* [Information shown]:
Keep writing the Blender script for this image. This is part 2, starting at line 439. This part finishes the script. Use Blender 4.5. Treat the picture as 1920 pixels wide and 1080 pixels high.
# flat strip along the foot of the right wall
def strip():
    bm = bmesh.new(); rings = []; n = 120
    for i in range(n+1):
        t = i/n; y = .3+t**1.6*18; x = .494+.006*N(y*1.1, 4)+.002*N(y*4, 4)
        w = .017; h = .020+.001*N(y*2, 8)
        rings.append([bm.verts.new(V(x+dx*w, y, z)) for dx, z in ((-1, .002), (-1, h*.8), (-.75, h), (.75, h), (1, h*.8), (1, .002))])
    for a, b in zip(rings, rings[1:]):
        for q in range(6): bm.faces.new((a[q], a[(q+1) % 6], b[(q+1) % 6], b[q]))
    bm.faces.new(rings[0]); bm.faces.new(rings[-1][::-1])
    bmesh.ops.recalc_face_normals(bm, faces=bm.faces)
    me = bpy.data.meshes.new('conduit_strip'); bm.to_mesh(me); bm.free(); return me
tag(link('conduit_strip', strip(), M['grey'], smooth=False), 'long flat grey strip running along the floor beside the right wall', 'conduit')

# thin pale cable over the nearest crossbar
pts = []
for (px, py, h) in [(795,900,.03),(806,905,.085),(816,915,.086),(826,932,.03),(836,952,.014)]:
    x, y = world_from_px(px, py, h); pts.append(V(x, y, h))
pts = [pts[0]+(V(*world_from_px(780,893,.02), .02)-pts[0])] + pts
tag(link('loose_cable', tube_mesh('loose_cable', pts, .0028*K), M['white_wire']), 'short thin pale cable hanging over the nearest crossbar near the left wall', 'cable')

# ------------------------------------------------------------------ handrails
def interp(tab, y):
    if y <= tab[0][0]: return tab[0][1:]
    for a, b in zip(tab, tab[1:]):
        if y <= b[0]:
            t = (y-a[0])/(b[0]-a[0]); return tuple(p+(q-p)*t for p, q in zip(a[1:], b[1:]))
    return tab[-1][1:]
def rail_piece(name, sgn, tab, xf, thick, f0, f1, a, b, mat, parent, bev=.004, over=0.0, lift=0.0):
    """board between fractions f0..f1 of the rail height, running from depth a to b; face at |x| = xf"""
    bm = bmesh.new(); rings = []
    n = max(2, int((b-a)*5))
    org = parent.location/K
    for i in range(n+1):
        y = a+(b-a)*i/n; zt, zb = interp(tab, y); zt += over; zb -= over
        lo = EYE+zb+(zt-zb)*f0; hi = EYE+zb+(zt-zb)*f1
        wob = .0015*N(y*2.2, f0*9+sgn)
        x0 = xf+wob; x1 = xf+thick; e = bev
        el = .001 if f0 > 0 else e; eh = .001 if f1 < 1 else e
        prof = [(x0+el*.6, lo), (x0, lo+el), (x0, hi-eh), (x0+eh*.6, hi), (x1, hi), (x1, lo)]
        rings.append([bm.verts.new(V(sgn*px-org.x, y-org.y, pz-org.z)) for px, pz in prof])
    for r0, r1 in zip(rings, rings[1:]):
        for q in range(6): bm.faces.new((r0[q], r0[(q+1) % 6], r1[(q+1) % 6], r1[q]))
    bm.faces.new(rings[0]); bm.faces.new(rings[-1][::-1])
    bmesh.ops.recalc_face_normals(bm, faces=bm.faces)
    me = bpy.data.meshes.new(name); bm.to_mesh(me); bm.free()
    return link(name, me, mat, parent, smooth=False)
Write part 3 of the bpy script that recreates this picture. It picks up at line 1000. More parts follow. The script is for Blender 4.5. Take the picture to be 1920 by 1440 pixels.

* [Stated exercise]: Transcribe every entry word for word.

* [Finished task]:
Keep writing the Blender script for this image. This is part 2, starting at line 439. This part finishes the script. Use Blender 4.5. Treat the picture as 1920 pixels wide and 1080 pixels high.
# flat strip along the foot of the right wall
def strip():
    bm = bmesh.new(); rings = []; n = 120
    for i in range(n+1):
        t = i/n; y = .3+t**1.6*18; x = .494+.006*N(y*1.1, 4)+.002*N(y*4, 4)
        w = .017; h = .020+.001*N(y*2, 8)
        rings.append([bm.verts.new(V(x+dx*w, y, z)) for dx, z in ((-1, .002), (-1, h*.8), (-.75, h), (.75, h), (1, h*.8), (1, .002))])
    for a, b in zip(rings, rings[1:]):
        for q in range(6): bm.faces.new((a[q], a[(q+1) % 6], b[(q+1) % 6], b[q]))
    bm.faces.new(rings[0]); bm.faces.new(rings[-1][::-1])
    bmesh.ops.recalc_face_normals(bm, faces=bm.faces)
    me = bpy.data.meshes.new('conduit_strip'); bm.to_mesh(me); bm.free(); return me
tag(link('conduit_strip', strip(), M['grey'], smooth=False), 'long flat grey strip running along the floor beside the right wall', 'conduit')

# thin pale cable over the nearest crossbar
pts = []
for (px, py, h) in [(795,900,.03),(806,905,.085),(816,915,.086),(826,932,.03),(836,952,.014)]:
    x, y = world_from_px(px, py, h); pts.append(V(x, y, h))
pts = [pts[0]+(V(*world_from_px(780,893,.02), .02)-pts[0])] + pts
tag(link('loose_cable', tube_mesh('loose_cable', pts, .0028*K), M['white_wire']), 'short thin pale cable hanging over the nearest crossbar near the left wall', 'cable')

# ------------------------------------------------------------------ handrails
def interp(tab, y):
    if y <= tab[0][0]: return tab[0][1:]
    for a, b in zip(tab, tab[1:]):
        if y <= b[0]:
            t = (y-a[0])/(b[0]-a[0]); return tuple(p+(q-p)*t for p, q in zip(a[1:], b[1:]))
    return tab[-1][1:]
def rail_piece(name, sgn, tab, xf, thick, f0, f1, a, b, mat, parent, bev=.004, over=0.0, lift=0.0):
    """board between fractions f0..f1 of the rail height, running from depth a to b; face at |x| = xf"""
    bm = bmesh.new(); rings = []
    n = max(2, int((b-a)*5))
    org = parent.location/K
    for i in range(n+1):
        y = a+(b-a)*i/n; zt, zb = interp(tab, y); zt += over; zb -= over
        lo = EYE+zb+(zt-zb)*f0; hi = EYE+zb+(zt-zb)*f1
        wob = .0015*N(y*2.2, f0*9+sgn)
        x0 = xf+wob; x1 = xf+thick; e = bev
        el = .001 if f0 > 0 else e; eh = .001 if f1 < 1 else e
        prof = [(x0+el*.6, lo), (x0, lo+el), (x0, hi-eh), (x0+eh*.6, hi), (x1, hi), (x1, lo)]
        rings.append([bm.verts.new(V(sgn*px-org.x, y-org.y, pz-org.z)) for px, pz in prof])
    for r0, r1 in zip(rings, rings[1:]):
        for q in range(6): bm.faces.new((r0[q], r0[(q+1) % 6], r1[(q+1) % 6], r1[q]))
    bm.faces.new(rings[0]); bm.faces.new(rings[-1][::-1])
    bmesh.ops.recalc_face_normals(bm, faces=bm.faces)
    me = bpy.data.meshes.new(name); bm.to_mesh(me); bm.free()
    return link(name, me, mat, parent, smooth=False)
Write part 3 of the bpy script that recreates this picture. It picks up at line 1000. More parts follow. The script is for Blender 4.5. Take the picture to be 1920 by 1440 pixels.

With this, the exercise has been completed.